Monitoring can also help where a decision is needed between the use of clad pipe or standard carbon steel pipe. Clad pipe may be required if the product is or may in later life be “sour,” and therefore have significant corrosion issues. For dynamic applications in deepwater, the quality of the pipe welds needs to be very high. However, welding clad, thick walled pipe to such high quality is both expensive and difficult.

Monitoring riser motions increases certainty levels relating to riser stresses and fatigue, and also assists in design validation. It may provide enough data to make a reliable selection in favor of carbon steel in certain circumstances.

Design for installation

Clearly, design for HP/HT in deepwater needs to incorporate several variables, using several different kinds of data (e.g., reservoir, environmental, geotechnical and geophysical, operational time plan). Deepwater and HP/HT conditions combine to create a requirement for systems with greater strength capacity. As with deepwater alone, this has significant impact on the installation phase, particularly with respect to capable vessel choice and availability, construction complexity and, of course, cost. With typically one-third of a subsea field development’s cost resting with the subsea system, and between 30% and 50% of this being attributable to installation, designing for installation as well as operation can yield significant benefits.

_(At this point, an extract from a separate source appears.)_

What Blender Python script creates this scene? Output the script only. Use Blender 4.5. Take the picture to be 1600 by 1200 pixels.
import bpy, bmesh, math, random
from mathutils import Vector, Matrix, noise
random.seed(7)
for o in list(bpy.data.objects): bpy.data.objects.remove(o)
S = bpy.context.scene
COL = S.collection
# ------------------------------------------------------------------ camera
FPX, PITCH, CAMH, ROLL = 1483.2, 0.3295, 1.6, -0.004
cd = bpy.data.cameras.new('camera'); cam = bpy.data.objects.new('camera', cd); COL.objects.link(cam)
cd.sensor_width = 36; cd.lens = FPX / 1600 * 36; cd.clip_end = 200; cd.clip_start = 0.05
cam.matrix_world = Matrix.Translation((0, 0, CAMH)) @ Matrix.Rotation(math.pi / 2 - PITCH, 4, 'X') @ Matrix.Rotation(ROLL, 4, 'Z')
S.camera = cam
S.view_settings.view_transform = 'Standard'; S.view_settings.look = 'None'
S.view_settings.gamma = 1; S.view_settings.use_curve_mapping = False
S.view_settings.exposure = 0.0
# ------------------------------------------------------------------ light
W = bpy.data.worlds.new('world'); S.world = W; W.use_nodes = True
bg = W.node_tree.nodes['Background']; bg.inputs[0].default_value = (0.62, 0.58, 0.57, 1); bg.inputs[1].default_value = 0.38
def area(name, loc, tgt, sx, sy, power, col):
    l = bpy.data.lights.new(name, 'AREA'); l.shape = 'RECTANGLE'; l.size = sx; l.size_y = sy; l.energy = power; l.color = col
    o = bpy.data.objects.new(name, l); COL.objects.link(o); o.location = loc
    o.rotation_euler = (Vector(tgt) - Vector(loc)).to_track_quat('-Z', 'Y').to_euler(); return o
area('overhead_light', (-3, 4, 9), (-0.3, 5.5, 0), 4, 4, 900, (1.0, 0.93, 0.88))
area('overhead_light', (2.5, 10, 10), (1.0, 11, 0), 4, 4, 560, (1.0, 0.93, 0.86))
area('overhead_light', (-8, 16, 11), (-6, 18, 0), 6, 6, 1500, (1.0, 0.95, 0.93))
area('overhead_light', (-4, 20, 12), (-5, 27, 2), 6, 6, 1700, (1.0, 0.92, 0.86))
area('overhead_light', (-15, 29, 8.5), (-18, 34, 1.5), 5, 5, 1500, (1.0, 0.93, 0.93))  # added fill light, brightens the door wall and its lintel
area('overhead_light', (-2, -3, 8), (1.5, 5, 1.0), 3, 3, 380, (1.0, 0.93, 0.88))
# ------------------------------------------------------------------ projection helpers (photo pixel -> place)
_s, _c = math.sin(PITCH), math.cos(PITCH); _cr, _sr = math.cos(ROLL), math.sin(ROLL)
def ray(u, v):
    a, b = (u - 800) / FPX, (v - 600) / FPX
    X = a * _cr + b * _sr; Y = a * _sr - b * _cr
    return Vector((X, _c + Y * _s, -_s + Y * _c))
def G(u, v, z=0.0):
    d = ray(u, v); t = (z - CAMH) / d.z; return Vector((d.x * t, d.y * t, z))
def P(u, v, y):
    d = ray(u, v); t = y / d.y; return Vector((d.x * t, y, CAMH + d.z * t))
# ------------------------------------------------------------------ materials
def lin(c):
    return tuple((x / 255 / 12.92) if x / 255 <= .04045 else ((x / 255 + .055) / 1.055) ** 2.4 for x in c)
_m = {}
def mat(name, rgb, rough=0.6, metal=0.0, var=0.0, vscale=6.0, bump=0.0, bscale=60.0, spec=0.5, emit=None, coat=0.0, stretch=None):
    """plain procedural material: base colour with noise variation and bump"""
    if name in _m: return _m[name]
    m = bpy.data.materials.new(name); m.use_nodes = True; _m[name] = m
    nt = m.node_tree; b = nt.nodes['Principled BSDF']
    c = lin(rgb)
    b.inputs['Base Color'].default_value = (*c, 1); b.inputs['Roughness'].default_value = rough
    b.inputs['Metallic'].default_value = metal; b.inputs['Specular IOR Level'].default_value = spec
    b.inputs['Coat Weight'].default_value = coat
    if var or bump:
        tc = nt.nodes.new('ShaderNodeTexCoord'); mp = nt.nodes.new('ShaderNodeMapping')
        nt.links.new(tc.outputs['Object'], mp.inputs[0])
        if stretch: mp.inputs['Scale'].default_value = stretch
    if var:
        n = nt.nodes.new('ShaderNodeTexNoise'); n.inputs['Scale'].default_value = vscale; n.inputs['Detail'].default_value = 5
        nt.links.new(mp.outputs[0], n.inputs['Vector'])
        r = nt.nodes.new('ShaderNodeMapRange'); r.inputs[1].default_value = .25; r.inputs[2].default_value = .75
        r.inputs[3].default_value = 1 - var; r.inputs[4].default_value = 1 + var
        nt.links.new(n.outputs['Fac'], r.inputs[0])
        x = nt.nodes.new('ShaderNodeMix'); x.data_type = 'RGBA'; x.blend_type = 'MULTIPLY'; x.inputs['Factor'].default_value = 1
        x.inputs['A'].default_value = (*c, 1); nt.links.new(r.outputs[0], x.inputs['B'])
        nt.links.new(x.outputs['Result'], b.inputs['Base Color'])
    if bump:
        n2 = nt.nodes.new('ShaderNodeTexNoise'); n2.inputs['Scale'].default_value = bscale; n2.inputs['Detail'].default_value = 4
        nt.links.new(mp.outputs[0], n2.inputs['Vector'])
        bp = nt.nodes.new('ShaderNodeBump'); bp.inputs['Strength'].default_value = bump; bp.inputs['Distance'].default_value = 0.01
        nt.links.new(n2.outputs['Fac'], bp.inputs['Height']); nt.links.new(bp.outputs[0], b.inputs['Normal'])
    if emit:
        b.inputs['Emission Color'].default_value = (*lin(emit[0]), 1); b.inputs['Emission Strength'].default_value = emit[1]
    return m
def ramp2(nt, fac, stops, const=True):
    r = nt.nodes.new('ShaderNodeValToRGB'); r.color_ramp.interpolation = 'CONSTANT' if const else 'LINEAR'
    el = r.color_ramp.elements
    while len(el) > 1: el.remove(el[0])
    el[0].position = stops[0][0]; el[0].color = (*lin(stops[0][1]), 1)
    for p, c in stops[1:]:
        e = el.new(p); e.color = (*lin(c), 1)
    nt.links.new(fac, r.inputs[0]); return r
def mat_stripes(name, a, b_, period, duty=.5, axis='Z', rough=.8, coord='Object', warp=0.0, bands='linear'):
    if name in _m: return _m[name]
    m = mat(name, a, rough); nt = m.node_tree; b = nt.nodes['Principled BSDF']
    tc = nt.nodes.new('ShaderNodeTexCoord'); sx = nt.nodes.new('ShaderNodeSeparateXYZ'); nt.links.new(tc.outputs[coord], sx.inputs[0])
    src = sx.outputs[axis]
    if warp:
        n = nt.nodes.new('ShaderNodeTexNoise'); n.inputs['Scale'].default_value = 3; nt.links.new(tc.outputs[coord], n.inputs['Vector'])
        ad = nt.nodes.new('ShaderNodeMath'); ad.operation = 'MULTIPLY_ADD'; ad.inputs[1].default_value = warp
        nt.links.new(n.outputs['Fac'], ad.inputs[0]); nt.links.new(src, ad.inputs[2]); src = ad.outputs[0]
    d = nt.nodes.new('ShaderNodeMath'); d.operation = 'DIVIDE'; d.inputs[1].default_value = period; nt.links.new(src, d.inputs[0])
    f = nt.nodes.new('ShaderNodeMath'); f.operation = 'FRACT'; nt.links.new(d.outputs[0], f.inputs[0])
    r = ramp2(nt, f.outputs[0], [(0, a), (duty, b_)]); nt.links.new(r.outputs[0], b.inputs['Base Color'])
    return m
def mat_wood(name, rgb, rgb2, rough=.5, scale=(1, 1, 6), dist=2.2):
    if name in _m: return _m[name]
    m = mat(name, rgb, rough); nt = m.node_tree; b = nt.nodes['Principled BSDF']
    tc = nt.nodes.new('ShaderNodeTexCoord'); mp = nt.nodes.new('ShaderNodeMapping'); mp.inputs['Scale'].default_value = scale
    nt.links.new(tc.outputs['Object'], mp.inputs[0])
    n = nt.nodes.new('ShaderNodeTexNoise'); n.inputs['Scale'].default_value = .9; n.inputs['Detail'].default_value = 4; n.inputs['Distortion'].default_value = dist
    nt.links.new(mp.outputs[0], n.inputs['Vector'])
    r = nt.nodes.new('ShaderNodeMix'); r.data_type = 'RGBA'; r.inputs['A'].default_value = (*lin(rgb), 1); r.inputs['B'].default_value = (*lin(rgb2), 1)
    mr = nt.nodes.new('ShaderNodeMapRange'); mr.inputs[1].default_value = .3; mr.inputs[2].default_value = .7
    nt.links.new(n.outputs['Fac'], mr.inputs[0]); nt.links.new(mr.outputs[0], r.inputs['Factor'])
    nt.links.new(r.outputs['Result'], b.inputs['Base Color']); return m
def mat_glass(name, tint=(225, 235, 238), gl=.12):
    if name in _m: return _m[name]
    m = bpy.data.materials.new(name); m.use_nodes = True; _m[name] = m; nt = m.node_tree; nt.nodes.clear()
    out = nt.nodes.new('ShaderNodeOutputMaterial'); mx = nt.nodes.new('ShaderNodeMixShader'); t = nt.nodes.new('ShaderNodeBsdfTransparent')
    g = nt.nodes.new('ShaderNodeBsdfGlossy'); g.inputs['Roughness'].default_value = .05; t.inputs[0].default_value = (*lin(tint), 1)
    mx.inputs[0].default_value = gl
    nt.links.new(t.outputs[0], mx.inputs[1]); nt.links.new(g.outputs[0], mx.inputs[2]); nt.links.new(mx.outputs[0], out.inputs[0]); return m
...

Given the constructability constraints and costs of thick walled lines, greater interaction will be needed between the key disciplines of reservoir engineering, flow assurance and subsea system design to achieve robust, cost-effective developments. Each discipline has a number of highly specialised engineering techniques that are applied (e.g., reservoir modelling, flow models, finite element modeling) for identifying and assessing uncertainties and establishing design margins. However, these techniques tend to be applied in a linear rather than an integrated manner, with the outputs from reservoir passing to flow assurance and then on to the system designer. Improved robustness and cost-effectiveness of a development can be targeted through early identification of key variables, constraints and design input uncertainties, making it possible to formulate a road map for an integrated approach across the relevant disciplines.

It could be argued that one of the most critical success factors in this activity will be the ability to take both an integrated and a holistic approach to design. DeepSea’s experience of applying such an approach — considering the whole system and the entire lifecycle of fabrication-installation-operation-decommissioning — indicates the potential for substantial gains. While an integrated holistic approach makes sense in shallow water, it will be even more important for HP/HT systems in deepwater, not least because of the difficulty and expense of maintaining, repairing and replacing components.

The future of HP/HT production via deepwater subsea systems might therefore be divided into two possible scenarios. In scenario 1, no intervention is made to modify fluid temperature and pressure, thus requiring the development of new technologies capable of operating reliably at these extremes. Scenario 2 sees different pressure and/or temperature design inputs between well and wellhead equipment and the subsea production system; these are achieved via barrier or reduction technologies (such as HIPPS), thereby permitting use of existing deepwater production systems.

While these two philosophies are substantially different, they have one important theme in common: both require substantial development and qualification of new technologies for deepwater implementation.

However closely future HP/HT deepwater systems may conform to this vision, they will inevitably take 2 to 3 years to develop. This reality underscores the importance of good relations and close collaboration between vendors and operators, to ensure that the potential benefits of HP/HT deepwater systems for both the industry and global energy supply security are realized.